TRENTASEI ANNI dopo Quello che le donne non dicono, Mariposa sembra – in qualche modo – un suo naturale proseguimento: «Sono ritornata a parlare di donne, anche in maniera specifica. Lì cantavo ’ti diremo ancora un altro sì’, oggi nei miei concerti sostituisco quel sì, con forse. Perché gli uomini devono imparare che un no detto da una donna è un no, in qualsiasi circostanza, in qualsiasi condizione. È un cambio culturale e di mentalità che dobbiamo fare tutti insieme». Il testo è fra i pochi che escono da cliché amorosi in un festival che punta al divertimento «puro». «Le canzoni le scelgo in base a quello che penso, no? E non posso scegliere testi che non sento miei, per cui devi essere te stessa».

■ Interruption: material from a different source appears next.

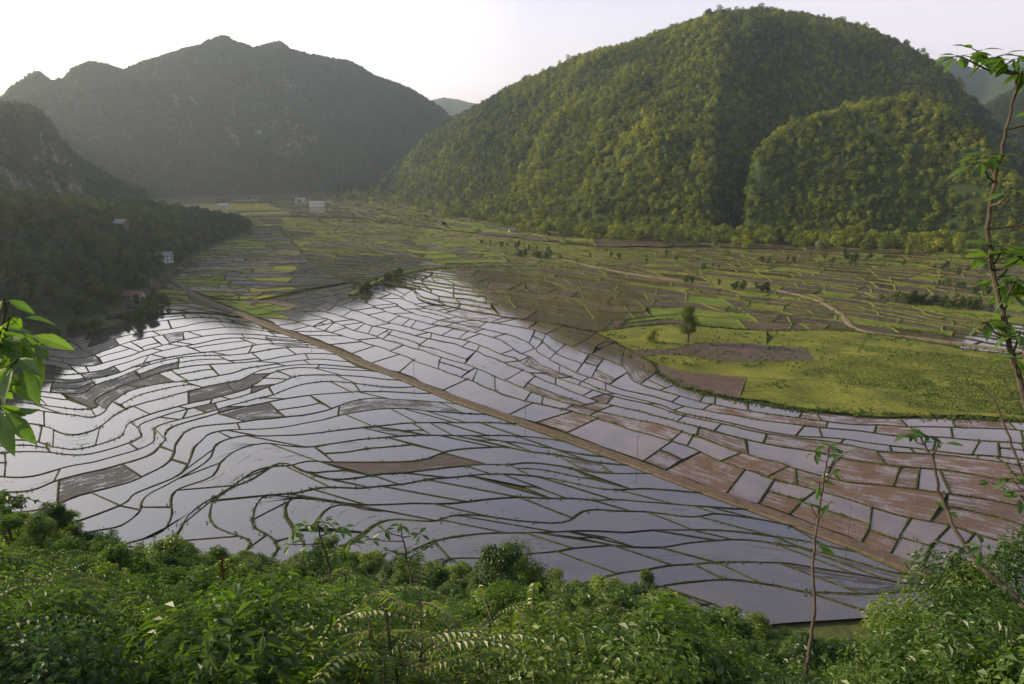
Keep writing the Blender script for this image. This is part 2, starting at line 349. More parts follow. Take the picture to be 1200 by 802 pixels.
A_=[[(-200,405),(-60,400),(60,398),(120,385),(180,372),(230,368),(288,374)],
[(-200,440),(-40,425),(40,420),(100,428),(140,420),(190,405),(260,392),(346,397)],
[(-200,485),(-60,470),(30,470),(100,480),(120,462),(160,445),(220,430),(290,425),(350,415),(394,416)],
[(-200,540),(-60,520),(30,515),(90,525),(140,510),(170,490),(215,475),(285,458),(320,435),(380,430),(441,435)],
[(-200,600),(-60,575),(30,575),(80,560),(130,548),(180,530),(195,505),(240,488),(300,475),(345,465),(410,458),(508,462)],
[(-200,680),(-60,630),(60,620),(120,600),(160,580),(215,555),(225,525),(250,505),(310,500),(370,492),(450,480),(570,485)],
[(-100,720),(60,680),(140,640),(190,620),(200,580),(240,560),(262,535),(300,520),(350,525),(430,515),(520,510),(660,518)],
[(100,730),(220,680),(290,640),(250,610),(245,580),(290,560),(330,545),(390,560),(470,555),(580,545),(760,555)],
[(200,760),(330,690),(350,640),(330,600),(350,580),(410,590),(500,590),(600,585),(700,585),(880,599)],
[(350,780),(430,700),(460,660),(520,630),(620,620),(740,625),(850,625),(995,643)],
[(450,800),(560,730),(640,690),(760,665),(880,660),(1000,668),(1105,686)],
[(560,900),(700,800),(850,750),(1000,730),(1200,725),(1250,740)]]
loft(A_,19,21,.5,.28)
ROAD=[(185,318),(205,331),(235,350),(290,372),(350,395),(430,427),(520,463),(600,492),(700,528),(800,566),(900,602),(1000,640),(1120,686),(1300,755)]
B_=[[(420,330),(470,335),(500,352),(560,366),(640,378),(700,388),(742,410),(765,435),(800,455),(850,468),(920,480),(1010,488),(1120,492),(1300,500)],
[(370,340),(440,350),(500,372),(580,390),(625,405),(650,425),(700,445),(760,465),(830,483),(930,498),(1030,508),(1150,515),(1320,530)],
[(320,352),(400,370),(480,392),(560,412),(600,430),(640,448),(700,470),(790,495),(900,520),(1000,540),(1150,560),(1340,600)],
[(280,352),(350,378),(440,405),(530,440),(590,462),(650,478),(720,500),(810,530),(900,560),(1010,590),(1150,625),(1330,690)],
[(245,350),(292,369),(352,391),(432,423),(522,459),(602,488),(702,524),(802,562),(902,598),(1002,636),(1122,682),(1302,750)]]
loft(B_,17,21,.5,.3,.02)
n_near=len(EDGE)
C_=[[(330,255),(420,258),(500,268),(600,280),(700,290),(850,292),(1000,297),(1150,305),(1350,318)],
[(330,270),(420,279),(500,286),(600,292),(700,300),(850,312),(1000,325),(1150,342),(1350,360)],
[(350,290),(420,296),(500,303),(600,302),(680,312),(800,328),(900,340),(1000,352),(1150,375),(1350,405)],
[(370,312),(440,318),(500,330),(560,338),(640,345),(720,358),(800,362),(900,370),(1000,378),(1150,402),(1350,435)],
[(405,331),(470,337),(500,353),(560,366),(640,378),(700,388),(780,380),(900,388),(1000,390),(1150,412),(1350,440)]]
loft(C_,27,32,1.1,.6,.05)
n_c=len(EDGE)
D_=[[(700,389),(780,381),(900,388),(1000,390),(1150,412),(1350,440)],[(742,411),(850,402),(950,410),(1050,420),(1150,435),(1340,465)],[(765,436),(800,452),(850,466),(920,478),(1010,486),(1120,490),(1330,500)]]
loft(D_,40,80,.5,.15,.35,kf=greenkind)
E_=[[(260,262),(300,256),(330,254)],[(235,275),(290,272),(328,270)],[(205,295),(280,292),(348,290)],[(190,312),(280,312),(368,312)],[(200,328),(300,330),(403,331)],[(225,342),(300,343),(368,338)],[(262,351),(285,352),(300,352)]]
loft(E_,26,36,.8,.4,.07)
F_=[[(130,330),(190,332),(201,333)],[(110,355),(200,355),(234,356)],[(90,376),(220,367),(284,372)]]
loft(F_,22,28,.6,.4,.04)
G_=[[(250,234),(330,232),(400,234),(440,238),(520,252),(600,266),(700,276),(900,283),(1150,293),(1350,305)],[(280,255),(330,254),(420,257),(500,267),(600,279),(700,289),(850,291),(1150,304),(1350,317)]]
loft(G_,75,80,1.6,.8,.06)
pv=np.concatenate(V);pf=upfaces(pv,np.concatenate(FC))
obj('rice_paddy_fields',mkmesh('rice_paddies',pv,pf,[M_pad,M_bund],np.concatenate(MI),attrs=np.concatenate(AT),uv=np.concatenate(UV)))
# ------------------------------------------------------------------ ribbons
def ribbon(name,pts,prof,mat,z0=0.,n=260,wob=0):
    P=np.array([G(*p) for p in smoothpx(pts,n)]);T=np.gradient(P,axis=0);T/=np.linalg.norm(T,axis=1)[:,None];Nn=np.c_[T[:,1],-T[:,0]]
    k=len(prof);vs=[]
    for i in range(n):
        w=1+wob*(vn(np.array(i*.4),np.array(3.))-.5)
        for o,z in prof: vs.append([P[i,0]+Nn[i,0]*o*w,P[i,1]+Nn[i,1]*o*w,z+z0])
    ix=np.arange(n*k).reshape(n,k);fs=np.stack([ix[:-1,:-1],ix[:-1,1:],ix[1:,1:],ix[1:,:-1]],-1).reshape(-1,4)
    return obj(name,mkmesh(name,vs,upfaces(vs,fs),[mat])),P
road,RP=ribbon('canal_road',ROAD,[(-2.5,-.5),(-1.7,.8),(-1.69,1.0),(-1.45,1.0),(-1.44,.8),(.9,.8),(.91,1.0),(1.1,1.0),(1.11,.6),(1.8,.55),(2.6,-.5)],M_road)
ribbon('grass_embankment',[(410,347),(450,328),(500,316),(560,313),(620,312),(670,313)],[(-4,-.5),(-2,1.4),(2,1.4),(4,-.5)],M_bund,wob=.7)
ribbon('dirt_path',[(640,300),(720,318),(800,330),(880,336),(950,350),(985,368),(1010,388),(1100,400),(1300,428)],[(-3,-.5),(-1.0,.8),(1.0,.8),(3,-.5)],M_dirt,wob=.8)
# ------------------------------------------------------------------ leaves & trees
def rdir(n):
    d=RNG.normal(size=(n,3));return d/np.linalg.norm(d,axis=1)[:,None]
def leaves(P,D,Nrm,Ls,wr=.32):
    n=len(P);D=D/np.linalg.norm(D,axis=1)[:,None];S=np.cross(Nrm,D);S/=np.linalg.norm(S,axis=1)[:,None]+1e-9;U=np.cross(D,S)
    L_=Ls[:,None]
    v=np.stack([P,P+D*L_*.5+S*L_*wr+U*L_*.1,P+D*L_-U*L_*.12,P+D*L_*.5-S*L_*wr+U*L_*.1],1).reshape(-1,3)
    f=np.arange(4*n).reshape(n,4);a=np.repeat(RNG.random(n),4);return v,f,np.c_[a,a,a,np.ones(4*n)]
def tube(pts,rad,k=6):
    pts=np.array(pts,float);n=len(pts);T=np.gradient(pts,axis=0);vs=[]
    for i in range(n):
        t=Vector(T[i]).normalized();a=Vector((1,0,0)) if abs(t.x)<.8 else Vector((0,1,0));a=(a-t*a.dot(t)).normalized();b=t.cross(a)
        for j in range(k):
            g=2*math.pi*j/k;vs.append(pts[i]+rad[i]*(math.cos(g)*np.array(a)+math.sin(g)*np.array(b)))
    fs=[[i*k+j,i*k+(j+1)%k,(i+1)*k+(j+1)%k,(i+1)*k+j] for i in range(n-1) for j in range(k)]
    return np.array(vs),np.array(fs)
def join(parts,mats,name):
    vs=[];fs=[];mi=[];at=[];n=0
    for v,f,m,a in parts:
        vs.append(v);fs.append(np.array(f)+n);mi.append(np.full(len(f),m));at.append(a if a is not None else np.full((len(v),4),.5));n+=len(v)
    return mkmesh(name,np.concatenate(vs),np.concatenate(fs),mats,np.concatenate(mi),attrs=np.concatenate(at))
def crown_tree(name,h,w,nl,ls,lump,mat,trunk=True,low=.25,limbs=5,lr=.28,wr=.32,outw=.6):
    parts=[];C=[];Rr=[]
    for i in range(lump):
        zc=h*(low+.08+(.88-low)*((i+.5)/lump)*random.uniform(.85,1.1));g=random.random()*6.28
        rr=w*.5*math.sin(math.pi*min(.95,max(.12,(zc/h-low*.6)/(1-low*.6))))**.6
        q=random.uniform(.25,.8)*rr;C.append([q*math.cos(g),q*math.sin(g),min(zc,h*.86)]);Rr.append(random.uniform(lr*.7,lr*1.3)*w*.8)
    C=np.array(C);Rr=np.array(Rr);pr=Rr**2/np.sum(Rr**2);k=RNG.choice(lump,nl,p=pr)
    d=rdir(nl);rad=Rr[k]*(.4+.65*RNG.random(nl)**.7);P=C[k]+d*rad[:,None]*np.array([1,1,.75])
    oc=P-np.array([0,0,h*.45]);oc/=np.linalg.norm(oc,axis=1)[:,None]+1e-6
    Nm=d*outw+oc*outw+rdir(nl)*.6+np.array([0,0,.4]);Dd=np.cross(Nm,rdir(nl))
    v,f,a=leaves(P,Dd,Nm,ls*(.6+.8*RNG.random(nl)),wr)
    a[:,0]=.6*a[:,0]+.4*np.repeat(RNG.random(lump)[k],4)
    parts.append((v,f,1,a))
    if trunk:
        tp=[[0,0,-.5],[.02*w,0,h*.25],[.03*w,.02*w,h*.5],[0,0,h*.8]];r0=h*.022
        v,f=tube(tp,[r0*1.3,r0,r0*.7,r0*.2]);parts.append((v,f,0,None))
        for i in random.sample(range(lump),min(limbs,lump)):
            c=C[i];z=c[2]*.55
            v,f=tube([[0,0,z],[c[0]*.5,c[1]*.5,z+(c[2]-z)*.4],list(c)],[r0*.6,r0*.4,r0*.12],5);parts.append((v,f,0,None))
    return join(parts,[M_bark,mat],name)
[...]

NEI PEZZI di Fiorella Mannoia l’universo femminile appare spesso e volentieri, come sono cambiate le ragazze anche solo rispetto a trent’anni fa? «Le dinamiche sono sempre le stesse: le donne e le ragazze scambiano spesso la gelosia per amore, eh, anzi, si sentono a volte anche gratificate dalla gelosia, per carità un sentimento umano. Accade però che non riescono a distinguere quando la gelosia diventa ossessione. Credo che queste siano le dinamiche che portano sempre a questo tipo di epiloghi. Bisogna riconoscerli subito. Io appartengo una generazione per cui rispetto a quella delle nostre madri, le cose sono cambiate in meglio. È sicuro, però c’è tanto ancora da fare».